Work to complete – Gather all lines with "part" from the records.

Supplied records –
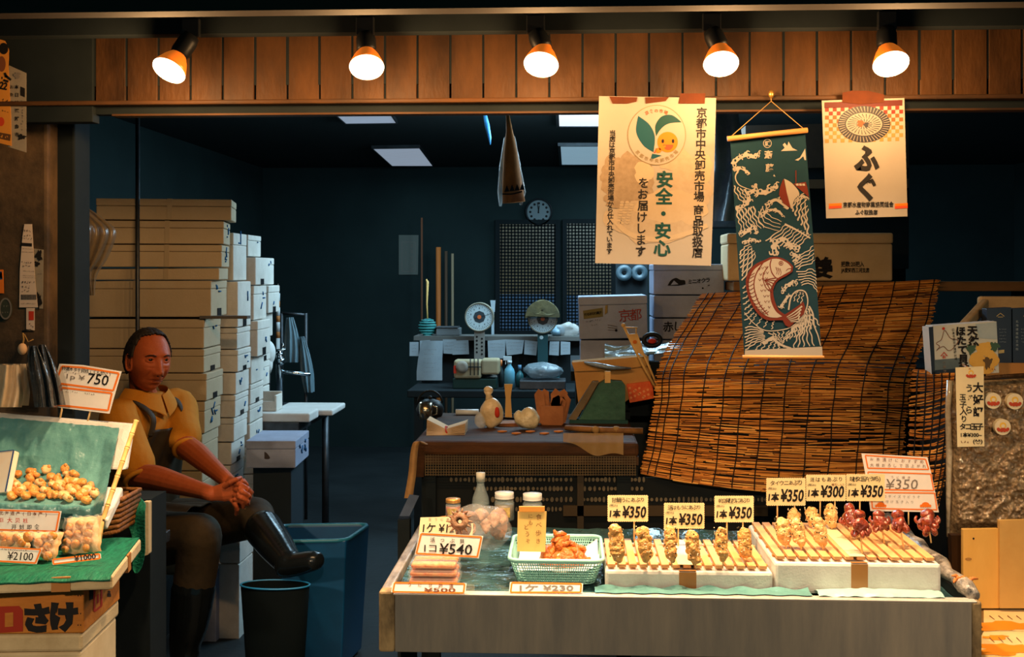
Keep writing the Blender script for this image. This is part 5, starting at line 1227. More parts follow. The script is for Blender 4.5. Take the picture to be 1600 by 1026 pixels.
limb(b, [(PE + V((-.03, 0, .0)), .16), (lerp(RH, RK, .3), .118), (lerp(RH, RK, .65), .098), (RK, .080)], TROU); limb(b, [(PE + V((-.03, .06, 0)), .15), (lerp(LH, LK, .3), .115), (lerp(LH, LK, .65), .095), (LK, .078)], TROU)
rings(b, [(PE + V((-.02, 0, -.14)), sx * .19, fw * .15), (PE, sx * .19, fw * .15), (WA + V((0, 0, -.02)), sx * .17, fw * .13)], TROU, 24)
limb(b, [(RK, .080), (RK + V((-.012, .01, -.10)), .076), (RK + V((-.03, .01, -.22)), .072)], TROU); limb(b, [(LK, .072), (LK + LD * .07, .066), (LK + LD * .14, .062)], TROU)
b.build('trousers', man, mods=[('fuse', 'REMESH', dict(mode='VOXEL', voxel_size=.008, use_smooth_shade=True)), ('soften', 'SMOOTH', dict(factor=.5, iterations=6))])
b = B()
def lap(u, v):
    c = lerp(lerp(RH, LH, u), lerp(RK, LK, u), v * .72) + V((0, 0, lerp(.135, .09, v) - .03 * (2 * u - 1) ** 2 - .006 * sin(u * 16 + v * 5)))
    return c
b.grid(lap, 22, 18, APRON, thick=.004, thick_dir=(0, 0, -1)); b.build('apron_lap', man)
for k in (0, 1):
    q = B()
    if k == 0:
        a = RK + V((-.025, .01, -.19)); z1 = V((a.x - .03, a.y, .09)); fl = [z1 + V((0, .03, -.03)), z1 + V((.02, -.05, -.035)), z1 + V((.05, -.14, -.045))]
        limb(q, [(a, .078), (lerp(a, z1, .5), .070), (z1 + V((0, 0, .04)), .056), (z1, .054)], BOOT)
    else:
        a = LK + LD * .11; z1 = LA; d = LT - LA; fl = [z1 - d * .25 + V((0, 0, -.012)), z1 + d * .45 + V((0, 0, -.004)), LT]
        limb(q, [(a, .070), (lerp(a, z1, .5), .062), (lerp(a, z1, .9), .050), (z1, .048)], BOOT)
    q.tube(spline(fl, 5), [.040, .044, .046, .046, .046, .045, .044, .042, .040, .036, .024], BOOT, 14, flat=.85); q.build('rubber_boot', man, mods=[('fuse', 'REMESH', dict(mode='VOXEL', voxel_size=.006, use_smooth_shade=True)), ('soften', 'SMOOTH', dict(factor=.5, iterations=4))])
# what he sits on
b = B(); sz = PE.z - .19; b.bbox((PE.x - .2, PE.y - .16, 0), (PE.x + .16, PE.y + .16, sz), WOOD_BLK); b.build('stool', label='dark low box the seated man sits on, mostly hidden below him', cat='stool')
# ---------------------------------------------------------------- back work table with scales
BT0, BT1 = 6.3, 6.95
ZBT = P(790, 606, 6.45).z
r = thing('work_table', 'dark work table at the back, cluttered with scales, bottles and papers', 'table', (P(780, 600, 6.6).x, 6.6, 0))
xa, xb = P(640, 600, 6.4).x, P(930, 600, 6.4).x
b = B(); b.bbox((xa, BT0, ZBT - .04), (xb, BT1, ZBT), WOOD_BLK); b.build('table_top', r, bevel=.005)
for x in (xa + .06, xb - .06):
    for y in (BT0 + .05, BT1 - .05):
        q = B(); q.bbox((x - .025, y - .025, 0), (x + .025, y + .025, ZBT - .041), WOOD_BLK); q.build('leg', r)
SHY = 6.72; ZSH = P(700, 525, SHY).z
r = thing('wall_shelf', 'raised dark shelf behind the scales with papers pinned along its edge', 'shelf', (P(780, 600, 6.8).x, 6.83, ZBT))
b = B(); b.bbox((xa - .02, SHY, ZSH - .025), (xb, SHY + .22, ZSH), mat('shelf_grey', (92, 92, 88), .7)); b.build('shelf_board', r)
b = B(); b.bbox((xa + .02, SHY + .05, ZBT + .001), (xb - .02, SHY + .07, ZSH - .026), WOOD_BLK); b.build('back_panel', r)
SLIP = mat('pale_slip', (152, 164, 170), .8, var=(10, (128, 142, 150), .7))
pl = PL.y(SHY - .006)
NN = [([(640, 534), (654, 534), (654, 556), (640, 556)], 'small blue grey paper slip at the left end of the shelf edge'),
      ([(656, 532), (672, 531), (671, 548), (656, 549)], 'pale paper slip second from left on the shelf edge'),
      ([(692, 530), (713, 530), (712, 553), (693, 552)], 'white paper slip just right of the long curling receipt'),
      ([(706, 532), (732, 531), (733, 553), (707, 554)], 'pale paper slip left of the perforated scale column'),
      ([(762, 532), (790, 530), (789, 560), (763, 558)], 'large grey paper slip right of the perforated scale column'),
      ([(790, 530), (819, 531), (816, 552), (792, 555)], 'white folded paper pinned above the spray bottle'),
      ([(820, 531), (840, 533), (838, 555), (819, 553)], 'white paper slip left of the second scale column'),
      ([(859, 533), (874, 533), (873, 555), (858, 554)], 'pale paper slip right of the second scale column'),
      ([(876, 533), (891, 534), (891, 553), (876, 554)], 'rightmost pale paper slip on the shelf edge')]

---

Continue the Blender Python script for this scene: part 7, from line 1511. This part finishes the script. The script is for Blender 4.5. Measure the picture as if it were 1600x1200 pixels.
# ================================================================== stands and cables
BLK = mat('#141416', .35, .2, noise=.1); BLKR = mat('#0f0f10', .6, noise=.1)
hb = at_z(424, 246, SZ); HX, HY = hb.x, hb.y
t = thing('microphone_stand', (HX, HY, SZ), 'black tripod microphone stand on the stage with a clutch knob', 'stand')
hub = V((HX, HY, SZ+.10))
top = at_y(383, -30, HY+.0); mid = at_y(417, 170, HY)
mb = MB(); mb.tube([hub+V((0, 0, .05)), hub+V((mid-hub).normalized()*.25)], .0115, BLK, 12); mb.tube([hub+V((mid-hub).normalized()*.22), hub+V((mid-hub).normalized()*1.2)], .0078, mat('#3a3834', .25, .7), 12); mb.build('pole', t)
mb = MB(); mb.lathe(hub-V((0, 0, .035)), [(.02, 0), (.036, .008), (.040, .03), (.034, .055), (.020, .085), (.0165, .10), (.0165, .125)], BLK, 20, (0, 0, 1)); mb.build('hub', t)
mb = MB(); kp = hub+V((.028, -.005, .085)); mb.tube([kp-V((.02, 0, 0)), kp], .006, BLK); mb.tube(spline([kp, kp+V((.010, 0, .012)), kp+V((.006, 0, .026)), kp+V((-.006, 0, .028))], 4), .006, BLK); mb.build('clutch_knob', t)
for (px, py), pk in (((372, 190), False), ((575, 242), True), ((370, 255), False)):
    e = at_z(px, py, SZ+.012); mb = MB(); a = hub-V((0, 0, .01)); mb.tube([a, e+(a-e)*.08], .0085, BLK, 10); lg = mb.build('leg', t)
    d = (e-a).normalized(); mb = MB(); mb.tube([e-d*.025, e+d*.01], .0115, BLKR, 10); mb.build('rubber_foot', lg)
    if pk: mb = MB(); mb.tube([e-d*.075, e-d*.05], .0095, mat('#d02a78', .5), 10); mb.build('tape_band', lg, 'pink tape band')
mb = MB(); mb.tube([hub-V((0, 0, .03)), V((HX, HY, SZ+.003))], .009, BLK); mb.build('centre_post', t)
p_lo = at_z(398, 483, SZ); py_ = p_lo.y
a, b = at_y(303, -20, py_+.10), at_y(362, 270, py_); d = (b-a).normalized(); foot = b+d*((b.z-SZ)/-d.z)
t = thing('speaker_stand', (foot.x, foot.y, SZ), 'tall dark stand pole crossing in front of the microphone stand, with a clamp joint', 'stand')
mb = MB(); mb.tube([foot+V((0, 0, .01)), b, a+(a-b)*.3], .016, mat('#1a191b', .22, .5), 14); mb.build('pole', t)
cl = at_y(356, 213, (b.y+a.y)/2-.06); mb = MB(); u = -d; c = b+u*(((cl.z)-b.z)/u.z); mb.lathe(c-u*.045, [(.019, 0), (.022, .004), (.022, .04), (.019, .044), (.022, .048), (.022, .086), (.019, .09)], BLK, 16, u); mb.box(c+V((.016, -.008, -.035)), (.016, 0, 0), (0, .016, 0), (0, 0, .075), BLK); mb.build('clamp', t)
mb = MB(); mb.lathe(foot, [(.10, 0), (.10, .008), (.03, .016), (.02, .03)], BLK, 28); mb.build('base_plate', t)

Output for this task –
Keep writing the Blender script for this image. This is part 5, starting at line 1227. More parts follow. The script is for Blender 4.5. Take the picture to be 1600 by 1026 pixels.
Continue the Blender Python script for this scene: part 7, from line 1511. This part finishes the script. The script is for Blender 4.5. Measure the picture as if it were 1600x1200 pixels.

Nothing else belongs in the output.